It was interesting to have both very a conservative and very liberal parent, because we deal with both these elements in the world and we have both elements within ourselves.
When I was very, very young - four, five, six - I could see inside people, their motives, their dreams, their apprehension of reality.
While I had many friends as a child I aslo kept a great deal to myself. I noticed that adults were drawn to me. They would talk to me for hours at my parents' parties. Strange to find yourself at seven, dressed in pagamas with feet, listening to adults tell you their deepest secrets.
I never considered myself to be essentially different from anyone else. Although I knew I was.
At an early age I found the world a very natural place to be. I was always in a meditative consciousness as a child, which children are.
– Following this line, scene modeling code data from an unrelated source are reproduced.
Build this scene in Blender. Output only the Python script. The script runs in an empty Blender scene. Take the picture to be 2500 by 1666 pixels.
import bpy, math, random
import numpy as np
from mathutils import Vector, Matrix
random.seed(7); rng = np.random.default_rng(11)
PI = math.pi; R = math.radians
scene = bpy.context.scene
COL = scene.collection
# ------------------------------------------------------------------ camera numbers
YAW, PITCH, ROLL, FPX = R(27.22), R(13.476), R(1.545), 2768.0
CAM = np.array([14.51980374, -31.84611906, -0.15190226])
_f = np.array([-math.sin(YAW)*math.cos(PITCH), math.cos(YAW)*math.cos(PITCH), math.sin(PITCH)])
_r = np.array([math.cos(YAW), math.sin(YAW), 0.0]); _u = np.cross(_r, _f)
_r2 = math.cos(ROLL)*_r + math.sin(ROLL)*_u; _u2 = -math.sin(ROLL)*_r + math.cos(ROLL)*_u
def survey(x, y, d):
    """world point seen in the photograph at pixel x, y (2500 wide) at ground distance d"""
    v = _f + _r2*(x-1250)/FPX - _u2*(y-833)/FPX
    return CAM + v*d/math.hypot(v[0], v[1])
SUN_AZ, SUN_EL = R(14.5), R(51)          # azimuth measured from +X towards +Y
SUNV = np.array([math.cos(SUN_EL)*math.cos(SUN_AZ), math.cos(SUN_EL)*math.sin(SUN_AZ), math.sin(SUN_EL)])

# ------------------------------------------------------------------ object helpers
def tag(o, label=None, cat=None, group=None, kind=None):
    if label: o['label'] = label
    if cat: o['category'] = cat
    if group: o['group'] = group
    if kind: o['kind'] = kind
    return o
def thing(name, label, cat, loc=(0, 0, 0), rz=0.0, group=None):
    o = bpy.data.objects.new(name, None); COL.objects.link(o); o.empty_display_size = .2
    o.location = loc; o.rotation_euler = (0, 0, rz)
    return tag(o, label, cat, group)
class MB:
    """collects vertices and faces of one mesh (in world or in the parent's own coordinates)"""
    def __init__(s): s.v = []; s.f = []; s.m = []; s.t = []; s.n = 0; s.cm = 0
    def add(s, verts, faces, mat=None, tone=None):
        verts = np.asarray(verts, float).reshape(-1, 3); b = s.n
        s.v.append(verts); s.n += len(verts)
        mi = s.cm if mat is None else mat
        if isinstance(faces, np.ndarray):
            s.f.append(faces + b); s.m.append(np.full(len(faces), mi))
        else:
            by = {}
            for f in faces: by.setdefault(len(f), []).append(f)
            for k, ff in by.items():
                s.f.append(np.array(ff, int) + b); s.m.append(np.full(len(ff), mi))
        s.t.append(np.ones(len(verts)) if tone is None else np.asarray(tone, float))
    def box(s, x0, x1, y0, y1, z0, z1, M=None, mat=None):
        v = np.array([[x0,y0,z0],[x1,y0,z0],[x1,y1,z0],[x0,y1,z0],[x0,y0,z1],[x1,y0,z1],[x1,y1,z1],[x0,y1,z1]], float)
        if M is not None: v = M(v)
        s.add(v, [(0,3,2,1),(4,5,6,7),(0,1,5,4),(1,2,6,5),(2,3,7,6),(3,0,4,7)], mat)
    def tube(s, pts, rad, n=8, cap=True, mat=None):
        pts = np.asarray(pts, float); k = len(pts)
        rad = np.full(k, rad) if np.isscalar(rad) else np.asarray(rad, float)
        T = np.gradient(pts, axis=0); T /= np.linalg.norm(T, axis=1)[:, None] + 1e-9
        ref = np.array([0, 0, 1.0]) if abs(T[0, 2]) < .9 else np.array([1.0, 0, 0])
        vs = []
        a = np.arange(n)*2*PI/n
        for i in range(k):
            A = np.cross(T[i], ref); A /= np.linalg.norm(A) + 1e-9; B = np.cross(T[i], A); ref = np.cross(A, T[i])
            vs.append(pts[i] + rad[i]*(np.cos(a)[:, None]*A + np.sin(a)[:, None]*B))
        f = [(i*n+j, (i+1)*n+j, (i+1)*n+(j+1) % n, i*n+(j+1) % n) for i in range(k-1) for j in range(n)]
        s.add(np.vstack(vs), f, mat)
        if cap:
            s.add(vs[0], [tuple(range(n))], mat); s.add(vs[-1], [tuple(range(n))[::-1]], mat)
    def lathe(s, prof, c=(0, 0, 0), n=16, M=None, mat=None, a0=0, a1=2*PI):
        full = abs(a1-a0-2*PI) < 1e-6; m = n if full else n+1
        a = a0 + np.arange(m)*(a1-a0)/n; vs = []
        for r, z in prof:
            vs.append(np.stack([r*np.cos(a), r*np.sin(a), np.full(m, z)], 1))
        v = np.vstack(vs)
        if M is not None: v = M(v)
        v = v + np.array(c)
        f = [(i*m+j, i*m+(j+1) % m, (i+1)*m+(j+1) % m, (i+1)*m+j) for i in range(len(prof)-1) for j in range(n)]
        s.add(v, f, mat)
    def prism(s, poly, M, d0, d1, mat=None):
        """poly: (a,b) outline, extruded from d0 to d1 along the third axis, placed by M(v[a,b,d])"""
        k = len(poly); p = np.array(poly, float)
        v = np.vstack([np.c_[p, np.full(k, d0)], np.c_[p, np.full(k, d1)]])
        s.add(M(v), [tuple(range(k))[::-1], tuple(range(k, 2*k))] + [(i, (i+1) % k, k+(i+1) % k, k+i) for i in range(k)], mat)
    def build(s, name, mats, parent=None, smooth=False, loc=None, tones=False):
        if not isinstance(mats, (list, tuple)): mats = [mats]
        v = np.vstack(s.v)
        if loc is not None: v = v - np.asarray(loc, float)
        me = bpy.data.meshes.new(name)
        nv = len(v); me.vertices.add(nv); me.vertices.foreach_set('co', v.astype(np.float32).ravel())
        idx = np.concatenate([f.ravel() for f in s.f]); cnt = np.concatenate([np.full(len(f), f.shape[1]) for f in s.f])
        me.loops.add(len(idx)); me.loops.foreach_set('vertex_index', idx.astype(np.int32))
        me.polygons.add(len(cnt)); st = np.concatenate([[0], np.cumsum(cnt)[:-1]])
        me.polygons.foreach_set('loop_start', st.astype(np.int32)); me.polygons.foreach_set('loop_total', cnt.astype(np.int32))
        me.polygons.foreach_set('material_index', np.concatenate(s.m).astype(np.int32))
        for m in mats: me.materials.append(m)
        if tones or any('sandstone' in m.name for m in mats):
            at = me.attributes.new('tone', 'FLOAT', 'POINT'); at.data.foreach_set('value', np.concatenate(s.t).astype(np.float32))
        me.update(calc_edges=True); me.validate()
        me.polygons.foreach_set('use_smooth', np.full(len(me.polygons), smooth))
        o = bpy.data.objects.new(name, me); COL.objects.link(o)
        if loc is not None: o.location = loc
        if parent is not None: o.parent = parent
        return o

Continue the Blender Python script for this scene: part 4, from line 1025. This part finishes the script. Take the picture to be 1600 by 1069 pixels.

School was a strange place where they tried to make you into something.
They presented a description of the world to all of us which was very limited and narrow.
I had been pretty well made a prisoner by school, by society. I had been given this description of the world that I couldn't accept.
I really didn't want to be a part of the world because I found that the world was filled with unkindness. People didn't love each other.
In every home in America, in the world, there was cruelty, anger and hatred - things I didn't feel.
I found that the breakthroughs for me, as I went through school, came through sexuality, explorations of consciousness, reading, loving, friends, time in nature, and through psychedelic experiences.
I've been very fortunate because many of the teachers I had were exceptional. But I didn't realize that at the time that all teachers were not alike.
With the use of psychedelics, it was all based around the Tibetan Book of the Dead, using them to experience enlightenment.
I learned about the benefits and the vast limitations of such types of exploration, as did all my generation.
I started to meditate formally at about 18. I would sit on a mountaintop in Southern California around twilight and focus on my third eye. Everything would become still and rings of light would appear, and I'd go through them. I would be beyond time and space.
My travels to the Far East occurred primarily during the 1960's. Naturally, I have returned many times since. Of course, there was concern from my family that I was traveling to far distant lands to accomplish snowboarding activities that no one had tried yet.
Originally, I was interested in athletic pursuits like snowboarding, martial arts and surfing. When I went to the Himalayas and met a number of Buddhist monks I was introduced to a new way of looking at life.
I was initiated as a Buddhist monk at the age of 19, but I think that initiation is simply a starting point.
I meditated on my own for some time, read spiritual books, became a vegetarian and had incredible experiences every day, every meditation, where I was just thrown into the infinite - never realizing that other people didn't necessarily have those experiences in meditation that quickly.
I never considered myself to be special. If anything, I considered myself to be awkward, and still do sometimes.
I entered a spiritual community when I was 20, which I was in for 11 year, with very strict meditative practices, with an Eastern teacher. It was very much like a religious order.
The training was rigorous, hundreds and thousands of hours of meditation, self-giving. But it was easy. I loved it. I would merge again and again with the superconscious in meditation.
At the same time, I went through college, received a Ph.D. and started to teach. I wrote books.
I was drawn to the arts because I sensed that I was by nature Bohemian, and yet very conservative.
In poetry, and in my study in graduate school, I was drawn to a particular poet, Theodore Roethke. I did a dissertation on "The Evolution of Matter and Spirit in the Poetry of Theodore Roethke" for my Ph.D.